Bottom line - can be and is commonly done, but not the recommended solution.

One other possibility to consider - an outdoors package as usual for the compressor and condensor, but instead either running ducting from an air handler on ground floor or outside and ducting from there (eiother through walls or in an exgternal insulated chase mounted to the outside of the wall), or more commonly running the refrigerant tubing to the cooling demand locations with individual wall-mounted fan-driven evaporators (usually high on the wall) in those rooms. Commonly called a mini-split unit - google that phrase to read about them. Because you are only running tubing, also tend to be a lot less invasive then running ducting, and also generally have individual thermostats so you have individual room control of the temperature.

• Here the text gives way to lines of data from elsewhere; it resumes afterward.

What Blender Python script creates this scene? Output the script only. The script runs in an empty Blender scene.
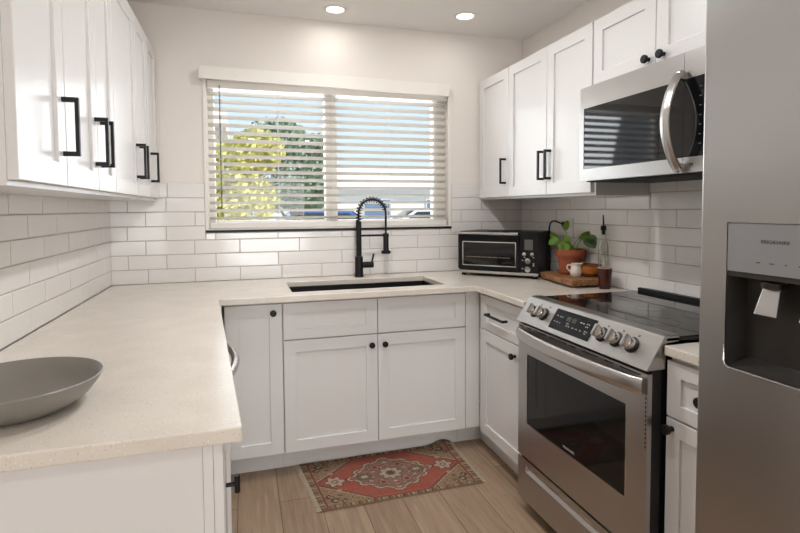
import bpy, bmesh, math, random
import numpy as np
from mathutils import Vector, Matrix
random.seed(7)
S = bpy.context.scene
COL = S.collection

# ------------------------------------------------------------------ camera, world, sun, lights, exposure
def make_camera():
    f, yaw, pitch, roll = 519.32, 0.2931, 0.0489, -0.0064
    cp, sp = math.cos(pitch), math.sin(pitch)
    F = Vector((math.sin(yaw) * cp, math.cos(yaw) * cp, -sp))
    R = Vector((math.cos(yaw), -math.sin(yaw), 0)); U = R.cross(F)
    c, s = math.cos(roll), math.sin(roll)
    R, U = c * R + s * U, -s * R + c * U
    cd = bpy.data.cameras.new('camera'); co = bpy.data.objects.new('camera', cd); COL.objects.link(co)
    m = Matrix((R, U, -F)).transposed().to_4x4()
    m.translation = Vector((0.6994, -3.1725, 1.3245)); co.matrix_world = m
    cd.sensor_width = 36.0; cd.lens = f / 800 * 36
    cd.shift_x = (400 - 399.25) / 800; cd.shift_y = (234.16 - 266.5) / 800
    cd.clip_start = 0.02; cd.clip_end = 200
    S.camera = co
make_camera()
S.view_settings.view_transform = 'Standard'; S.view_settings.look = 'None'
S.view_settings.gamma = 1.0; S.view_settings.use_curve_mapping = False
S.view_settings.exposure = 0.52

def make_world():
    w = bpy.data.worlds.new('sky'); S.world = w; w.use_nodes = True
    nt = w.node_tree; bg = nt.nodes['Background']
    tc = nt.nodes.new('ShaderNodeTexCoord'); sx = nt.nodes.new('ShaderNodeSeparateXYZ')
    cr = nt.nodes.new('ShaderNodeValToRGB')
    nt.links.new(tc.outputs['Generated'], sx.inputs[0]); nt.links.new(sx.outputs['Z'], cr.inputs[0])
    e = cr.color_ramp.elements
    e[0].position = 0.0; e[0].color = (.78, .91, .99, 1)
    e[1].position = 0.28; e[1].color = (.62, .84, .98, 1)
    nt.links.new(cr.outputs[0], bg.inputs[0]); bg.inputs[1].default_value = .76
make_world()
sd = bpy.data.lights.new('sun', 'SUN'); sd.energy = 3.5; sd.angle = 0.01; sd.color = (1, .95, .86)
so = bpy.data.objects.new('sun', sd); COL.objects.link(so)
so.rotation_euler = Vector((-0.62, 0.42, -0.66)).to_track_quat('-Z', 'Y').to_euler()

def area(name, loc, direction, sx, sy, power, color=(1, 1, 1)):
    l = bpy.data.lights.new(name, 'AREA'); l.shape = 'RECTANGLE'; l.size = sx; l.size_y = sy
    l.energy = power; l.color = color
    o = bpy.data.objects.new(name, l); COL.objects.link(o); o.location = loc
    o.rotation_euler = Vector(direction).to_track_quat('-Z', 'Y').to_euler()
    return o
REAR = -9.0
area('rear_fill_light', (1.2, REAR - .1, 1.15), (0, 1, 0), 1.9, 2.0, 80, (.98, .99, 1))  # added fill light behind the camera, standing in an invented glass door
area('daylight_kitchen_window', (1.253, .70, 1.84), (0, -1, -.28), 1.7, .9, 26, (.93, .965, 1))
CAN_POWER = 2.5

# ------------------------------------------------------------------ materials
MATS = {}
def srgb(r, g, b):
    f = lambda c: c / 12.92 if c <= .04045 else ((c + .055) / 1.055) ** 2.4
    return (f(r / 255), f(g / 255), f(b / 255), 1)
def mat(name, col, rough=.5, metal=0., noise=None, bump=None, **kw):
    """noise=(scale, amount): faint procedural colour variation; bump=(scale, strength, stretch)"""
    if name in MATS: return MATS[name]
    m = bpy.data.materials.new(name); m.use_nodes = True; MATS[name] = m
    nt = m.node_tree; b = nt.nodes['Principled BSDF']
    b.inputs['Base Color'].default_value = col; b.inputs['Roughness'].default_value = rough
    b.inputs['Metallic'].default_value = metal
    for k, v in kw.items():
        b.inputs[k.replace('_', ' ')].default_value = v
    tc = nt.nodes.new('ShaderNodeTexCoord')
    if noise:
        n = nt.nodes.new('ShaderNodeTexNoise'); n.inputs['Scale'].default_value = noise[0]; n.inputs['Detail'].default_value = 4
        mx = nt.nodes.new('ShaderNodeMix'); mx.data_type = 'RGBA'
        a = noise[1]
        mx.inputs[6].default_value = [c * (1 - a) for c in col[:3]] + [1]
        mx.inputs[7].default_value = [min(1, c * (1 + a)) for c in col[:3]] + [1]
        nt.links.new(tc.outputs['Object'], n.inputs['Vector']); nt.links.new(n.outputs['Fac'], mx.inputs[0])
        nt.links.new(mx.outputs[2], b.inputs['Base Color'])
    if bump:
        mp = nt.nodes.new('ShaderNodeMapping'); mp.inputs['Scale'].default_value = bump[2] if len(bump) > 2 else (1, 1, 1)
        n = nt.nodes.new('ShaderNodeTexNoise'); n.inputs['Scale'].default_value = bump[0]; n.inputs['Detail'].default_value = 3
        bp = nt.nodes.new('ShaderNodeBump'); bp.inputs['Strength'].default_value = bump[1]; bp.inputs['Distance'].default_value = .002
        nt.links.new(tc.outputs['Object'], mp.inputs[0]); nt.links.new(mp.outputs[0], n.inputs['Vector'])
        nt.links.new(n.outputs['Fac'], bp.inputs['Height']); nt.links.new(bp.outputs[0], b.inputs['Normal'])
    return m
def emis(name, col, strength):
    m = bpy.data.materials.new(name); m.use_nodes = True
    b = m.node_tree.nodes['Principled BSDF']; b.inputs['Base Color'].default_value = col
    b.inputs['Emission Color'].default_value = col; b.inputs['Emission Strength'].default_value = strength
    return m
def glass(name, tint=(1, 1, 1, 1), fres=.5, rough=.0):
    """thin glass: lets light through, mirrors a little at the surface"""
    m = bpy.data.materials.new(name); m.use_nodes = True; nt = m.node_tree; nt.nodes.clear()
    out = nt.nodes.new('ShaderNodeOutputMaterial'); tr = nt.nodes.new('ShaderNodeBsdfTransparent'); gl = nt.nodes.new('ShaderNodeBsdfGlossy')
    tr.inputs[0].default_value = tint; gl.inputs['Roughness'].default_value = rough
    fr = nt.nodes.new('ShaderNodeFresnel'); fr.inputs[0].default_value = 1.45
    mu = nt.nodes.new('ShaderNodeMath'); mu.operation = 'MULTIPLY'; mu.inputs[1].default_value = fres
    mx = nt.nodes.new('ShaderNodeMixShader')
    nt.links.new(fr.outputs[0], mu.inputs[0]); nt.links.new(mu.outputs[0], mx.inputs[0])
    nt.links.new(tr.outputs[0], mx.inputs[1]); nt.links.new(gl.outputs[0], mx.inputs[2]); nt.links.new(mx.outputs[0], out.inputs[0])
    return m

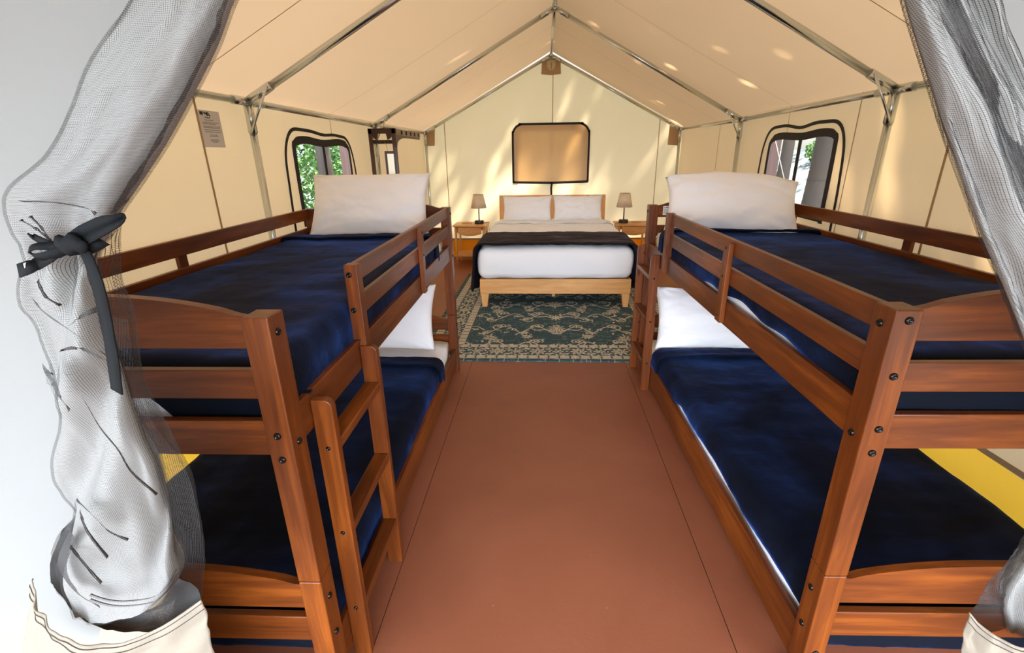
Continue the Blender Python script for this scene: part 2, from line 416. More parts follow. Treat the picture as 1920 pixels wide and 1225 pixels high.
side_window('window_1',wl,-1,'clear vinyl window with black border in the left tent wall',3.93,[(3.27,1.05),(3.285,1.35),(3.31,1.58),(3.42,1.71),(3.60,1.735),(3.9,1.715),(4.25,1.715),(4.42,1.70),(4.53,1.60),(4.58,1.40),(4.60,1.05)])
side_window('window_2',wr_,1,'clear vinyl window with black border in the right tent wall',3.93,[(3.29,1.05),(3.30,1.35),(3.34,1.6),(3.45,1.715),(3.66,1.735),(3.95,1.715),(4.3,1.74),(4.5,1.71),(4.6,1.58),(4.63,1.35),(4.64,1.05)])
# rear closed window flap
bm=bmesh.new(); rp=round_rect(-.505,.60,1.165,1.965,.15,9)
rp=interp(rp,70); flat_path(bm,[(a,YB-.022,b) for a,b in rp],.030,(0,-1,0)); flat_path(bm,[(-.515,YB-.022,1.165),(.05,YB-.022,1.152),(.605,YB-.022,1.168)],.034,(0,-1,0))
flat_path(bm,[(.072,YB-.022,1.16),(.06,YB-.022,1.08),(.075,YB-.022,.70)],.030,(0,-1,0))
w3=struct(obj('window_3',bm,BLACKT,recenter=False),'closed rear window flap outlined in black tape')
bm=bmesh.new(); prism(bm,round_rect(-.50,.595,1.165,1.96,.15,9),1,YB-.0125,YB-.012); obj('window_flap',bm,canvas('flap_inner',(.86,.73,.56),(.97,.82,.58),.55),w3,recenter=False)
bm=bmesh.new(); box(bm,-.50,-.42,YB+.012,YB+.018,1.17,1.9); box(bm,.505,.595,YB+.012,YB+.018,1.17,1.9); box(bm,-.42,.505,YB+.012,YB+.018,1.87,1.95); obj('flap_hem',bm,GUS,w3,recenter=False)

# ------------------------------------------------------------------ tent frame (steel pipes)
fr=thing('tent_frame','galvanised steel pipe frame holding up the canvas tent','frame',(0,2.89,0))
def fp(p): return (p[0],p[1]-2.89,p[2])
Fs=[(.80,-1.645,1.70,1.835,2.735),(2.89,-1.682,1.765,1.842,2.752),(5.15,-1.722,1.822,1.838,2.788),(7.60,-1.782,1.880,1.866,2.825)]
EZ={}
for (y,xl,xr,ez,rz) in Fs:
    r=.020
    for x in (xl,xr):
        bm=bmesh.new(); tube(bm,[fp((x,y,0)),fp((x,y,ez))],r,14); tube(bm,[fp((x,y,ez-.16)),fp((x,y,ez))],r*1.22,14)
        obj('pole',bm,STEEL,fr)
        bm=bmesh.new(); d=(Vector((RX,y,rz))-Vector((x,y,ez))); u=d.normalized()
        tube(bm,[fp((x,y,ez)),fp((RX,y,rz))],r,14); tube(bm,[fp((x,y,ez)),fp(Vector((x,y,ez))+u*.17)],r*1.22,14); tube(bm,[fp((RX,y,rz)),fp(Vector((RX,y,rz))-u*.14)],r*1.22,14)
        obj('rafter',bm,STEEL,fr)
        if .9<y<7:
            bm=bmesh.new(); a=Vector((x,y-.03,ez-.17)); b=Vector((x,y-.03,ez))+u*.16
            tube(bm,[fp(a),fp(b)],.007,8); obj('corner_brace',bm,STEEL,fr)
for i in range(3):
    a,b=Fs[i],Fs[i+1]
    for k in (1,2):
        A=Vector((a[k],a[0],a[3])); Bq=Vector((b[k],b[0],b[3])); u=(Bq-A).normalized()
        bm=bmesh.new(); tube(bm,[fp(A),fp(Bq)],.018,14); tube(bm,[fp(A),fp(A+u*.15)],.023,14); tube(bm,[fp(Bq-u*.15),fp(Bq)],.023,14); obj('eave_pipe',bm,STEEL,fr)
    bm=bmesh.new(); A=Vector((RX,a[0],a[4])); Bq=Vector((RX,b[0],b[4])); tube(bm,[fp(A),fp(Bq)],.018,14); tube(bm,[fp(Bq-Vector((0,.14,0))),fp(Bq)],.023,14); obj('ridge_pipe',bm,STEEL,fr)

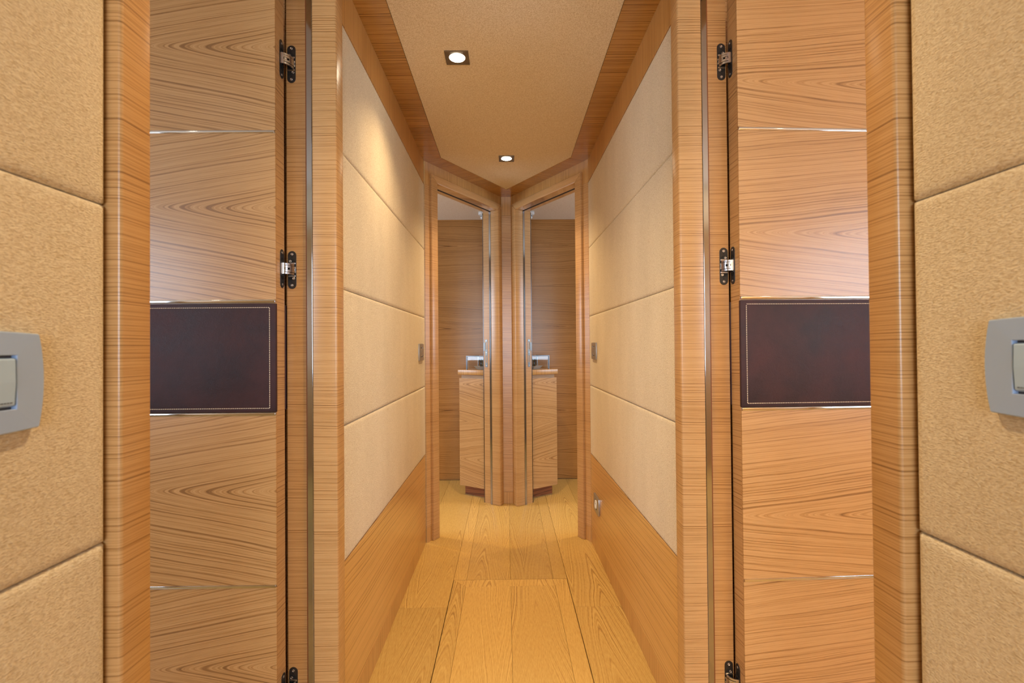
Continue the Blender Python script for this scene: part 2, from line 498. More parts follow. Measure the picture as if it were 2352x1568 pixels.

Another alternative, though rarely done on second floors unless you have a balcony or deck they can be serviced from, is direct through the wall units - basically window air conditioners but installed in holes through the walls.

Once you have read up a bit on air handler and duct units (which commonly use smaller round ducts running at a higher airflow velocity so less invasive to install) and mini-split units and wall-mounted units, then you will be ready to talk to a few Heating and A/C contractors (your Search the List catgeory) about their recommendations and costs.